◆ **Written problem**
Would you quote the material below from its first line through the line containing "COL = scn.collection", exactly and with both ends included?

◆ **Given material**

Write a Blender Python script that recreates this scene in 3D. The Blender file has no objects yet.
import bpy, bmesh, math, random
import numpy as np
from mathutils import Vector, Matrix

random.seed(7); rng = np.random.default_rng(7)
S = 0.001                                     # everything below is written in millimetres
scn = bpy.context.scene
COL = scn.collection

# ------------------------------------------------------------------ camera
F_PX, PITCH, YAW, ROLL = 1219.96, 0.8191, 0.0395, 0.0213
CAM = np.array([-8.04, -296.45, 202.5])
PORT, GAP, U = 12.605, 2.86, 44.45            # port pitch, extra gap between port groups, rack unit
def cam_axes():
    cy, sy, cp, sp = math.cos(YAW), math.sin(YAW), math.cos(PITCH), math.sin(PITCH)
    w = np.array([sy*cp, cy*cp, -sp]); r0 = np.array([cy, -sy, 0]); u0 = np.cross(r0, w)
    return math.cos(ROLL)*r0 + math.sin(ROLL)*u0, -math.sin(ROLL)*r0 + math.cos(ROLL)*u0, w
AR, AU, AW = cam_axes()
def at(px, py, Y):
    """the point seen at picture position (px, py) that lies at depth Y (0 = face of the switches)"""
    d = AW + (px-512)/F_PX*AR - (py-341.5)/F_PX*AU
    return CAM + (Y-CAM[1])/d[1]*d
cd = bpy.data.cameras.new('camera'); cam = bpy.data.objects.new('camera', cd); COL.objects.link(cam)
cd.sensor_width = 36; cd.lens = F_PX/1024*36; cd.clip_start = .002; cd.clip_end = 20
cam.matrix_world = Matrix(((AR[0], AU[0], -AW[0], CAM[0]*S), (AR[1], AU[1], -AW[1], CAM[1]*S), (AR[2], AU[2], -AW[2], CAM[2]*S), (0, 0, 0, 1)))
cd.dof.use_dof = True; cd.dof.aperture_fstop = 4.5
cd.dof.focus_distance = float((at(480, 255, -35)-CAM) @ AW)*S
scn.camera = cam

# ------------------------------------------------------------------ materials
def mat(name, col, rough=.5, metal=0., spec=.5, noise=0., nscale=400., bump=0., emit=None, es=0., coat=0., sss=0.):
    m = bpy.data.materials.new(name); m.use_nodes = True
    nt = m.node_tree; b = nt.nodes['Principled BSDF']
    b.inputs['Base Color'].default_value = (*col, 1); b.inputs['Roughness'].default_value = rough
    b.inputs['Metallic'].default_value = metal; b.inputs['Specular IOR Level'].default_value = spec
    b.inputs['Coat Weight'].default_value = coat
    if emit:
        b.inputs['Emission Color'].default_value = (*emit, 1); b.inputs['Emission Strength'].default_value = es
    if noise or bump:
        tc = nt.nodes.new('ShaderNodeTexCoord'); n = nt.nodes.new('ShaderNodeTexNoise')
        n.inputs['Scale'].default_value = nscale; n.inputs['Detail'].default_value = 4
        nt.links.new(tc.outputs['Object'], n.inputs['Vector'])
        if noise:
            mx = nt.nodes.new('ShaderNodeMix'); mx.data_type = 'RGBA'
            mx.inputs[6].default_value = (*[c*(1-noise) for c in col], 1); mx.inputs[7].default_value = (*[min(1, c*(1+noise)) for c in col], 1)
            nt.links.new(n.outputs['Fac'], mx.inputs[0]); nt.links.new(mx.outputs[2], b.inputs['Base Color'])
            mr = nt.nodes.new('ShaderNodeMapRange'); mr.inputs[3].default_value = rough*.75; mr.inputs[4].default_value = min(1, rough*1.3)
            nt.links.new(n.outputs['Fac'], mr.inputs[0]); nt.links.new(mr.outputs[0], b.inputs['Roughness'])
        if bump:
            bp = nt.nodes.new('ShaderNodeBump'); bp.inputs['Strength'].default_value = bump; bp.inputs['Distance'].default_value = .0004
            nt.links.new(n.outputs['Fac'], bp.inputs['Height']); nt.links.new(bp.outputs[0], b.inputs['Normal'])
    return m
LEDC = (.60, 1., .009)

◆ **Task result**
Write a Blender Python script that recreates this scene in 3D. The Blender file has no objects yet.
import bpy, bmesh, math, random
import numpy as np
from mathutils import Vector, Matrix

random.seed(7); rng = np.random.default_rng(7)
S = 0.001                                     # everything below is written in millimetres
scn = bpy.context.scene
COL = scn.collection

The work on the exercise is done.